Although ZPMC has issued a statement rebutting the finding of a probe by US lawmakers last week that the cranes made by it for US ports threaten the United States' national security, the Shanghai-based crane maker's claims of innocence will likely fall on deaf ears.

The investigation by the House Committee on Homeland Security and House select committee on China found that among more than 200 Chinese-made cranes installed at US ports and related facilities, some of the cranes contain communications equipment with no clear purpose or record of their installation.

The US investigators found that the equipment installed "on more than one occasion" on the ZPMC cranes — cellular modems that can be used for remote communication — were not documented in any contract between US ports and Chinese crane maker ZPMC. The cellular modems, as Mark Green, the Republican chair of the House Homeland Security Committee, said in a statement to the media, can allow Beijing to "not only undercut trade competitors through espionage, but disrupt supply chains and the movement of cargo, devastating our nation's economy".

The Joe Biden administration last month announced plans to invest $20 billion in new US-made port infrastructure, including US-made cranes.

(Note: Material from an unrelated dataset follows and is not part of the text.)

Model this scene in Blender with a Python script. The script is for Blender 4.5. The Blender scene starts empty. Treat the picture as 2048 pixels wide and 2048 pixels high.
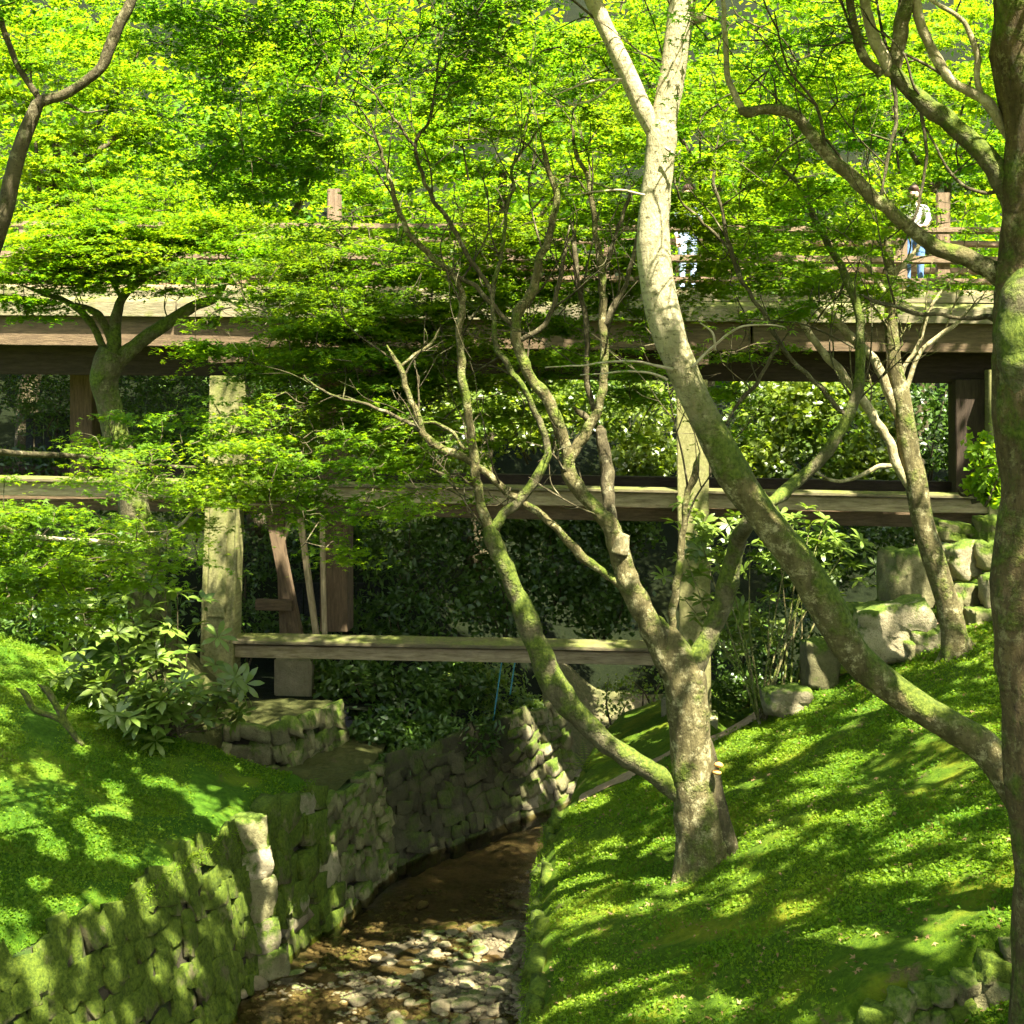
import bpy, bmesh, math, random
import numpy as np
from mathutils import Vector, Matrix, noise

R = math.radians
rng = np.random.default_rng(11)
random.seed(11)
scene = bpy.context.scene

# ------------------------------------------------------------------ camera
# The camera stands at the world's origin, level, looking along +Y (a shifted lens
# keeps the posts upright).  P() turns a direction in the photograph plus a distance
# into a place in the world.
F, HY = 3248.0, 700.0
cam_d = bpy.data.cameras.new("camera")
cam = bpy.data.objects.new("camera", cam_d)
scene.collection.objects.link(cam)
cam.rotation_euler = (R(90), 0, 0)
cam_d.sensor_width = 36.0
cam_d.lens = 36.0 * F / 2048.0
cam_d.shift_y = -(1024.0 - HY) / 2048.0
cam_d.clip_start, cam_d.clip_end = 0.1, 600.0
scene.camera = cam

# ------------------------------------------------------------------ sky, sun, exposure
SUN = Vector((0.24, -0.42, 0.87)).normalized()          # towards the sun
world = bpy.data.worlds.new("World")
scene.world = world
world.use_nodes = True
wn = world.node_tree
sky = wn.nodes.new("ShaderNodeTexSky")
sky.sky_type = 'NISHITA'
sky.sun_disc = False
sky.sun_elevation = math.asin(SUN.z)
sky.sun_rotation = math.atan2(SUN.x, SUN.y)
sky.air_density, sky.dust_density, sky.ozone_density = 0.8, 4.0, 0.6
wn.links.new(sky.outputs[0], wn.nodes["Background"].inputs[0])
wn.nodes["Background"].inputs[1].default_value = 0.075
sl = bpy.data.lights.new("sun", 'SUN')
sl.energy, sl.angle, sl.color = 5.0, R(0.53), (1.0, 0.94, 0.82)
sun = bpy.data.objects.new("sun", sl)
scene.collection.objects.link(sun)
sun.location = SUN * 40
sun.rotation_euler = SUN.to_track_quat('Z', 'Y').to_euler()
vs = scene.view_settings
vs.view_transform, vs.look, vs.gamma = 'Standard', 'None', 1.0
vs.exposure = 2.75
vs.use_curve_mapping = False
cy = scene.cycles
cy.use_denoising = True
cy.max_bounces, cy.diffuse_bounces, cy.glossy_bounces = 5, 4, 1
cy.transmission_bounces, cy.transparent_max_bounces = 3, 6
cy.use_adaptive_sampling, cy.adaptive_threshold = True, 0.02
cy.caustics_reflective = cy.caustics_refractive = False
cy.sample_clamp_indirect = 6.0

# ------------------------------------------------------------------ helpers
def P(px, py, Y):
    return np.array([(px - 1024.0) / F * Y, Y, -(py - HY) / F * Y])

def link(o, parent=None):
    scene.collection.objects.link(o)
    if parent is not None:
        o.parent = parent
        o.matrix_parent_inverse = Matrix.Translation(-Vector(parent.location))
    return o

def tag(o, label=None, cat=None, group=None, kind=None):
    if label: o["label"] = label
    if cat: o["category"] = cat
    if group: o["group"] = group
    if kind: o["kind"] = kind
    return o

def empty(name, loc, label, cat, group=None):
    o = bpy.data.objects.new(name, None)
    o.empty_display_size = 0.2
    o.location = tuple(float(c) for c in loc)
    link(o)
    return tag(o, label, cat, group)

def mesh_obj(name, verts, faces, mat, parent=None, smooth=True, kind=None):
    me = bpy.data.meshes.new(name)
    me.from_pydata([tuple(map(float, v)) for v in verts], [], faces)
    if smooth:
        me.polygons.foreach_set("use_smooth", [True] * len(me.polygons))
    me.update()
    me.materials.append(mat)
    o = link(bpy.data.objects.new(name, me), parent)
    if kind: o["kind"] = kind
    return o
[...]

But that is viewed as a political gesture linked to the US president's reelection campaign as that input is thought to be far from enough to replace the Chinese-made cranes, which account for nearly 80 percent of the cranes used at ports in the US.

What should be pointed out is that even if having modems embedded in the port cranes' operational systems "physically bypass" the ports' traditional IT security defenses, the US side has not found any evidence that the security opening has been tapped by hackers from any country.

Also, as the US side admits, a lot of machinery in the maritime and oil and gas sectors has such hardware as cellular modems that technicians use for remote maintenance, which actually guarantees the automation of the machinery.

The US investigators also acknowledged that when US port personnel went to China to inspect the cranes, the modems were already installed, which means the US port technicians were well aware of the existence of these devices on the cranes from the very beginning.

Nor have any instances been found "of malware or a Trojan-Horse-type software" being installed on the modems or other crane equipment, as John Vann, head of the US Coast Guard Cyber Command told lawmakers last month when the US Coast Guard raised security concerns over the Chinese-made port cranes. The just-concluded probe of the US lawmakers has also failed to find any evidence in that regard.

And what the US lawmakers did not mention is that the core intelligent parts of the Chinese-made port cranes are mostly made up of components from related companies in Germany, Sweden, the Republic of Korea and Japan, which also account for the majority of the remaining 20 percent of the port cranes in the US. To prove the objectivity of their probes, the US investigators should also determine whether these port cranes made for the US are also installed with the same kind of communications equipment that supposedly threatens the US' security. Otherwise using the worst-case scenario to smear Chinese-made port cranes, which actually have a clean track record of ensuring the efficient operation of the US' giant port system these years, seems the only purpose of their claim.